Easy enough to say. The question is whether peacemaking can succeed. After striving for almost two years to shepherd Israeli and Palestinian leaders into direct talks, only for this effort to collapse over the issue of settlements, Mr Obama is in danger of concluding like many presidents before him that Arab-Israeli diplomacy is a Sisyphean distraction. But giving up would be a tragic mistake, as bad for America and Israel as for the Palestinians. The instant the peace process ends, the war process begins, and wars in this energy-rich corner of the world usually suck in America, one way or another. Israel will suffer too if Mr Obama fails, because the Palestinians have shown time and again that they will not fall silent while their rights are denied. The longer Israel keeps them stateless under military occupation, the lonelier it becomes—and the more it undermines its own identity as a liberal democracy.

Don’t mediate. Legislate

Instead of giving up, Mr Obama needs to change his angle of attack. America has clung too long to the dogma that direct talks between Israel and the Palestinians are the way forward. James Baker, a former secretary of state, once said that America could not want peace more than the local parties did. This is no longer true. The recent history proves that the extremists on each side are too strong for timid local leaders to make the necessary compromises alone. It is time for the world to agree on a settlement and impose it on the feuding parties.

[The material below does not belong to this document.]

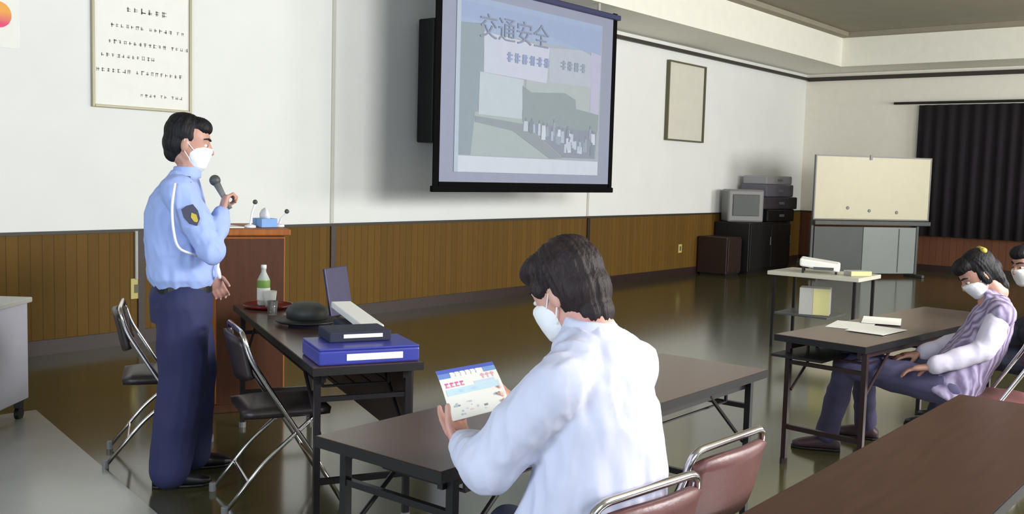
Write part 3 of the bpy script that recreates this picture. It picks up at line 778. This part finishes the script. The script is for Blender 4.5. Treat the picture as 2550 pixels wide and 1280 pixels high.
def face_parts(root, C, R, F, U, k=1.0, skin='skin'):
    for sg in (-1, 1):
        e = C + F*(.078*k) + R*(sg*.031*k) + U*.006*k
        o = obj('eye', local(ell(bmesh.new(), e, R, F, U, .014*k, .012*k, .008*k), root), M['eye'], root, smooth=True)
        obj('iris', local(ell(bmesh.new(), e + F*.0095*k, R, F, U, .006*k, .004*k, .006*k), root), M['iris'], o, smooth=True)
        obj('eyebrow', local(limb(bmesh.new(), [C + F*.095*k + R*(sg*.014*k) + U*.033*k, C + F*.088*k + R*(sg*.034*k) + U*.039*k, C + F*.07*k + R*(sg*.054*k) + U*.033*k], [.004*k, .0045*k, .003*k], 8), root), M['hair'], root, smooth=True)
    obj('lips', local(ell(bmesh.new(), C + F*.095*k - U*.062*k, R, F, U, .02*k, .007*k, .007*k), root), M['lip'], root, smooth=True)
def mask_add(root, C, R, F, U, k=1.0, drop=0):
    bm = bmesh.new(); U_ = U
    loft(bm, [(C + U*(-.118-drop)*k + F*.056*k, R, F, .026*k, .030*k), (C + U*(-.10-drop)*k + F*.052*k, R, F, .047*k, .050*k), (C + U*(-.07-drop)*k + F*.048*k, R, F, .0625*k, .060*k),
              (C + U*(-.04-drop)*k + F*.046*k, R, F, .068*k, .068*k), (C + U*(-.015-drop)*k + F*.05*k, R, F, .062*k, .068*k), (C + U*(-.002-drop)*k + F*.06*k, R, F, .045*k, .054*k)], 28, 2.0)
    o = fuse('face_mask', bm, M['mask'], root, .004, 3)
    for sg in (-1, 1):
        obj('ear_loop', local(T([C + R*(sg*.063*k) - U*.03*k + F*.04*k, C + R*(sg*.078*k) - U*.0*k + F*.005*k, C + R*(sg*.08*k) + U*.015*k - F*.012*k, C + R*(sg*.078*k) - U*.03*k - F*.012*k, C + R*(sg*.064*k) - U*.075*k + F*.03*k], .002, 6), root), M['mask'], o)
def hair_add(root, C, R, F, U, k, mt, blobs, amp=.006):
    bm = bmesh.new()
    for (r, f, u, a, b, d) in blobs: ell(bm, C + R*r*k + F*f*k + U*u*k, R, F, U, a*k, b*k, d*k, 20)
    def fold(co):
        d = co - C; az = math.atan2(d.dot(R), d.dot(F) + 1e-6)
        return amp * (.5*noise.noise(V((az*3, d.dot(U)*8, 3.1))) + .55*noise.noise(V((az*14, d.dot(U)*7, 7.7))))
    return fuse('hair', bm, mt, root, .005, 10, fold)
def cloth_fold(amp, sx, sz, seed=0):
    def f(co):
        q = V((co.x*sx, co.y*sx, co.z*sz + seed))
        a = noise.noise(q + V((0, 0, 0)) + noise.noise_vector(q*.5)*1.4)
        b = noise.noise(q*2.3 + V((seed, 5, 1)))
        r = 1 - abs(noise.noise(V((co.x*sx*1.3+co.z*3, co.y*sx*1.3, co.z*sz*1.8+seed*2))))*3
        return amp*(a*.8 + .4*b + .55*max(r, -.4))
    return f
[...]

The outlines of such an agreement have been clear since Bill Clinton set out his “parameters” after the failure of the Camp David summit a decade ago. The border between Israel and a new Palestine would follow the pre-1967 line, with adjustments to accommodate some of the bigger border-hugging Israeli settlements in the West Bank, and land-swaps to compensate the Palestinians for those adjustments. But there is also much difficult detail to be filled in: how to make Jerusalem into a shared capital, settle the fate of the refugees and ensure that the West Bank will not become, as Gaza did, an advance base for war against Israel after Israeli forces withdraw.

Mr Clinton unveiled his blueprint at the end of a negotiation that had failed. Mr Obama should set out his own map and make this a new starting point. He should gather international support for it, either through the United Nations or by means of an international conference of the kind the first President Bush held in Madrid in 1991. But instead of leaving the parties to talk on their own after the conference ends, as Mr Bush did after Madrid, America must ride herd, providing reassurance and exerting pressure on both sides as required.

The pressure part of this equation is crucial. In his first round of peacemaking, Mr Obama picked a fight with Israel over settlements and then backed down, thereby making America look weak in a region where too many people already believe that its power is waning (see article). This is a misperception the president needs to correct. For all its economic worries at home and military woes in Iraq and Afghanistan, America is far from weak in the Levant, where both Israel and the nascent Palestine in the West Bank continue to depend on it in countless vital ways.

The Palestinians have flirted lately with the idea of bypassing America and taking their cause directly to the UN. Going to the UN is well and good. But the fact remains that without the sort of tough love that America alone can bestow, Israel will probably never be able to overcome its settler movement and make the deal that could win it acceptance in the Arab world. Mr Obama has shown in battles as different as health reform and the New START nuclear treaty with Russia that he has the quality of persistence. He should persist in Palestine, too.